In response to Kosovo’s moves to create its own army, Serbia’s prime minister said on December 5 that she hopes Belgrade would not have to resort to war.
“I hope that we will never have to use our army, but at this moment it is one of the options on the table,” Prime Minister Ana Brnabic told reporters.
As reported by the Agence France-Presse (AFP), Kosovo, a former Serbian province that broke away in a guerrilla war, is expected to vote next week on whether to transform its lightly-armed emergency force into a national army.
Since the end of the 1998-99 war that effectively cleaved it from Belgrade, Kosovo has relied on Nato-led forces to ensure security.
The plans to create its own military force have enraged Serbia, which still refuses to recognise Kosovo’s 2008 independence declaration.

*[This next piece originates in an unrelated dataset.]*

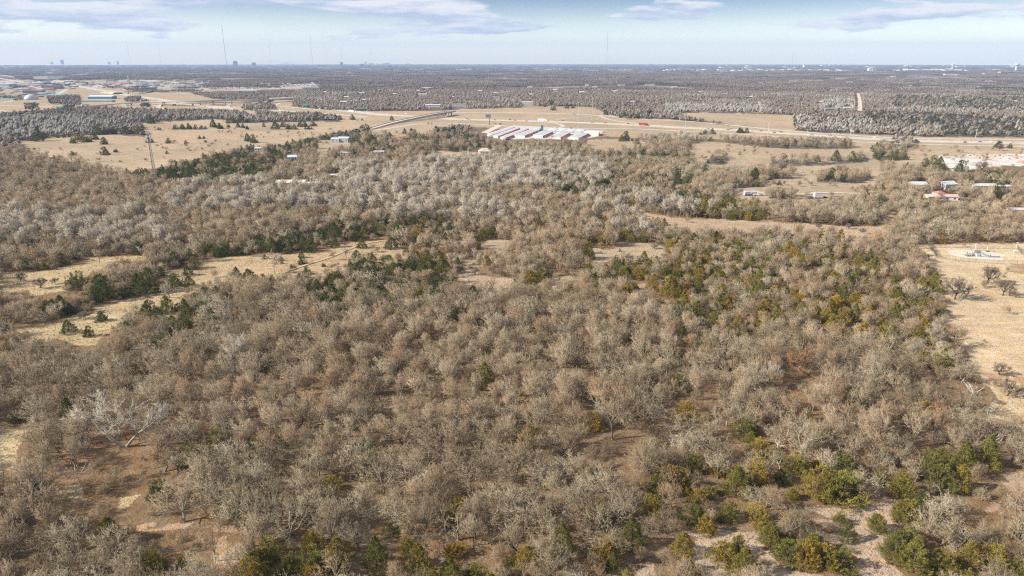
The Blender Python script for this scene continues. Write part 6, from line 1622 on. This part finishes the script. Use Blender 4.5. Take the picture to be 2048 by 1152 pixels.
# ------------------------------------------------------------------ the rest of each kind, as masses
def scatter(name, label, fam, extra_mask=None):
    """one object of kind stuff: the land's remaining trees of one family, instanced on its points"""
    col = bpy.data.collections.new(name + "_forms")
    index = {}; n = 0
    for kd in fam:
        for v in variants.get(kd, []):
            o = bpy.data.objects.new("%s_form_%03d" % (name, n), v[3]); col.objects.link(o)
            index.setdefault(kd, []).append(n); n += 1
    sel = np.where(np.isin(kinds, fam) & ~single)[0]
    if not len(sel): return
    me = bpy.data.meshes.new(name)
    me.vertices.add(len(sel))
    co = np.stack([TX[sel], TY[sel], np.zeros(len(sel))], 1).astype(np.float32)
    me.vertices.foreach_set('co', co.reshape(-1))
    idx = np.array([index[kinds[i]][int(rng.integers(0, len(index[kinds[i]])))] for i in sel], np.int32)
    a = me.attributes.new('form', 'INT', 'POINT'); a.data.foreach_set('value', idx)
    rot = np.zeros((len(sel), 3), np.float32); rot[:, 2] = TR[sel]
    rot[:, :2] = rng.normal(size=(len(sel), 2)) * .04
    farm = np.char.startswith(kinds[sel].astype(str), 'far_'); rot[farm, :2] = 0
    a = me.attributes.new('turn', 'FLOAT_VECTOR', 'POINT'); a.data.foreach_set('vector', rot.reshape(-1))
    sc = np.stack([TS[sel]] * 3, 1) * rng.uniform(.9, 1.12, (len(sel), 3))
    sc[farm, 2] = rng.uniform(.75, 1.05, farm.sum())
    a = me.attributes.new('size', 'FLOAT_VECTOR', 'POINT'); a.data.foreach_set('vector', sc.astype(np.float32).reshape(-1))
    o = mobj(name, me); tag(o, label, kind='stuff')
    ng = bpy.data.node_groups.new(name, 'GeometryNodeTree')
    ng.interface.new_socket('Geometry', in_out='INPUT', socket_type='NodeSocketGeometry')
    ng.interface.new_socket('Geometry', in_out='OUTPUT', socket_type='NodeSocketGeometry')
    N, L = ng.nodes, ng.links
    gi = N.new('NodeGroupInput'); go = N.new('NodeGroupOutput')
    ip = N.new('GeometryNodeInstanceOnPoints'); ci = N.new('GeometryNodeCollectionInfo')
    ci.inputs['Collection'].default_value = col
    ci.inputs['Separate Children'].default_value = True; ci.inputs['Reset Children'].default_value = True
    def na(nm, ty):
        x = N.new('GeometryNodeInputNamedAttribute'); x.data_type = ty; x.inputs['Name'].default_value = nm
        return [s for s in x.outputs if s.enabled and s.name == 'Attribute'][0]
    er = N.new('FunctionNodeEulerToRotation')
    L.new(gi.outputs[0], ip.inputs['Points']); L.new(ci.outputs[0], ip.inputs['Instance'])
    ip.inputs['Pick Instance'].default_value = True
    L.new(na('form', 'INT'), ip.inputs['Instance Index'])
    L.new(na('turn', 'FLOAT_VECTOR'), er.inputs[0]); L.new(er.outputs[0], ip.inputs['Rotation'])
    L.new(na('size', 'FLOAT_VECTOR'), ip.inputs['Scale'])
    L.new(ip.outputs[0], go.inputs[0])
    md = o.modifiers.new("grow", 'NODES'); md.node_group = ng
    print(name, len(sel))
scatter("oak_woods", "bare grey oak woods covering the land from the foreground to the highway", ['post_oak', 'oak_mid', 'oak_far', 'rust_leaved_oak'])
scatter("elm_woods", "bare tan trees mixed all through the oak woods", ['bare_elm', 'elm_mid'])
scatter("cottonwood_woods", "pale bare cottonwoods in belts across the middle distance", ['cottonwood', 'cotton_mid', 'cotton_far'])
scatter("cedar_woods", "dark evergreen cedars in belts and bands beyond the near ones", ['red_cedar', 'dark_cedar', 'cedar_mid', 'cedar_far'])
scatter("undergrowth", "low brown brush under and between the bare trees", ['brush_thicket'])
scatter("distant_woodland", "grey-brown suburban woodland stretching beyond the highway to the horizon", ['far_patch', 'far_patch_cedar', 'far_patch_pale'])

# ------------------------------------------------------------------ grass tufts on the near openings
def tufts():
    g = np.random.default_rng(5)
    n = 1500
    forms = []
    for k in range(3):
        m = 16
        a = g.uniform(0, 6.28, m); l = g.uniform(.25, .6, m)
        P0 = np.stack([np.cos(a) * .16, np.sin(a) * .16, 0 * a], 1)
        P1 = P0 + np.stack([np.cos(a) * l * .45, np.sin(a) * l * .45, l], 1)
        V, F = spikes(P0, P1, np.full(m, .06), 3, g)
        forms.append((V, F))
    P = np.random.default_rng(6).uniform([-330, 100], [330, 480], (150000, 2))
    px, py, _ = proj(P[:, 0], P[:, 1], 0.0)
    m = np.zeros(len(P), bool)
    for Q in FIELD_TAN + FIELD_YELLOW: m |= in_poly(px, py, Q)
    m &= (vnoise(P[:, 0], P[:, 1], 9, 3) > .35) & (px > -60) & (px < 2110)
    P = P[m]; P = P[~((proj(P[:, 0], P[:, 1], 0.)[0] > 1780) & (P[:, 1] > 200) & (rng.random(len(P)) < .8))][:20000]
    global kinds, TX, TY, TS, TR, single
    col_k = np.array(['tuft'] * len(P))
    straw = foliage_mat("straw", [(0.50, 0.39, 0.24), (0.42, 0.31, 0.19), (0.46, 0.33, 0.22)], vert=.2)
    for V, F in forms: reg_far('tuft', V, F, straw, .4)
    kinds, TX, TY = col_k, P[:, 0], P[:, 1]
    TS = g.uniform(.35, .95, len(P)); TR = g.uniform(0, 6.28, len(P)); single = np.zeros(len(P), bool)
    scatter("dry_grass", "tufted straw-coloured dry grass on the clearings and paths", ['tuft'])
tufts()
# ------------------------------------------------------------------ haze
def haze():
    mb = MB(); mb.box(0, 0, -1.0, 46000, 46000, 640.0)
    m, nt, out = new_mat("haze_air")
    v = nt.nodes.new('ShaderNodeVolumePrincipled')
    v.inputs['Color'].default_value = (0.42, 0.61, 0.93, 1)
    v.inputs['Density'].default_value = HAZE
    v.inputs['Anisotropy'].default_value = 0.0
    nt.links.new(v.outputs[0], out.inputs['Volume'])
    o = mb.build("haze", m)
    tag(o, "thin blue haze lying over the whole plain", kind='stuff')
HAZE = 6.0e-5
haze()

Meanwhile, Nato has also weighed in from Brussels, with its chief Jens Stoltenberg warning Kosovo the move was “ill-timed” and may carry “serious repercussions”.
A day earlier Serbia’s president Aleksander Vucic accused Pristina of trying to “drive out” Kosovo’s 120,000 Serb community, which is concentrated in the north, with its army plans.
Kosovo’s Prime Minister Ramush Haradinaj responded on December 5 saying it was a “pure lie” that the army would be directed in the Serb-dominated north, which has never fully submitted to Pristina’s authority.
“The army will not be for the north of Kosovo… The army will be used to help NATO in Afghanistan and Iraq,” he said.